“Alas! how simple to these cates compared

Was that crude apple that diverted Eve?”

Milton (“Paradise Regained”).

It has always been a puzzle to me why folks take flesh and fowl so much more seriously than fish and vegetables. Your fair neighbour at a dinner-party will prattle gaily through soup and fish, of polo or pantomime, according to the season, but as soon as meat or bird makes its appearance she, all unconsciously, dives into deeper topics, and talks of palæontology or premature burial. Why? Of course, if this had only happened to myself, I should know that I was a sepulchral bore, but I find, on inquiry, that it is the experience of nine men out of ten.

In W. H. Mallock’s “New Republic,” some quite nice people find before them at dinner a menu of the conversation expected of them, as well as of the food to be eaten. It was arranged something after the fashion of the bill of fare of a great dinner where the wines are indicated against each course. Thus instead of Tortue Claire—Amontillado, something like this, Crême d’Asperges—Our Foreign Policy, was printed on the card. Mr. Mallock relates that the scheme was not found practicable, but the idea, in itself, seems alluring and full of possibilities. Anyhow, it is obvious to the most casual diner-out that there is a direct, if indefinable, link between cates and conversation, and that the tide of talk ebbs and flows through the menu according to a certain unascertained but more or less fixed law.

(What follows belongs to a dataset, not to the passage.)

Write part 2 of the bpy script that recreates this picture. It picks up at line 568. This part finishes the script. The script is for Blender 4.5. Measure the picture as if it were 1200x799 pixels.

The great question of Sauce has broken up many Damon-Pythias friendships, and brought havoc into sundry happy homes. No two people think exactly alike on Sauces. There are so many schools. The Flamboyant, the Renaissance, the Simplicists, the Natural Flavourites, the Neo-Soho, and many others. The only way to gastronomic salvation is to steer a careful course between extremes, and to take that which is best and most expedient from each and every school.

A very refined and intelligent cannibal once had the politeness to ask the future ornament of his stock-pot, “With what sauce would you like to be eaten?” “But I don’t want to be eaten at all,” was the reply. “That is entirely beside the question,” said the cannibal. This rather suggests the famous Green Sauce which La Coste offered to Sir Thomas Dundas, at the Duke of York’s table, with the whispered advice, “With this sauce you would enjoy eating your grandfather.”

Do what we will, we cannot get away from Sauce. It is a necessary if unobtrusive concomitant of the plainest meats. But it can be mitigated, assuaged; and from a loathly disguise it can be transformed into a dulcet accompaniment. “Les animaux se repaissent; l’homme mange: l’homme d’esprit seul sait manger,” said Brillat-Savarin, who achieved much of his literary success by gross flattery of the palates of his friends. Charles de Monselet, the author of “La Cuisinière Poétique,” and a very earnest advocate of simplicity, as against rioting in the stewpans, wrote: “The man who pays no attention to the food he consumes can only be likened to a pig in whose trough the trotters of his own son, a pair of braces, and a box of dominoes are equally welcome.”

At the same time the affectation of simplicity is often grossly overdone. When Lord Byron first met Tom Moore at Samuel Rogers’ rooms in St. James’s Place, the noble lord affected a lack of appetite for anything except potatoes and vinegar, biscuits and soda water; but he made a very hearty meal at his club afterwards. Again, Percy Bysshe Shelley, who was certainly not affected, but probably absent-minded, when he felt hungry would dash into the first baker’s shop, buy a loaf, and rush out again, breaking off pieces as he walked, and eating them there and then, his scanty meal being eked out by common raisins, a small stock of which he kept in his waistcoat pocket.

By way of contrast, it is related of George Frederick Handel, the great composer, a man of voracious appetite and exaggerated capacity, that he ordered dinner for three at a tavern, and, being hungry, asked, “Is de tinner retty?” The waiter replied that he was waiting for the company to come. “I am de gompany,” said Handel, “bring up de tinner prestissimo.” This anecdote, probably unveracious, is often attributed to Papa Haydn—which is ridiculous.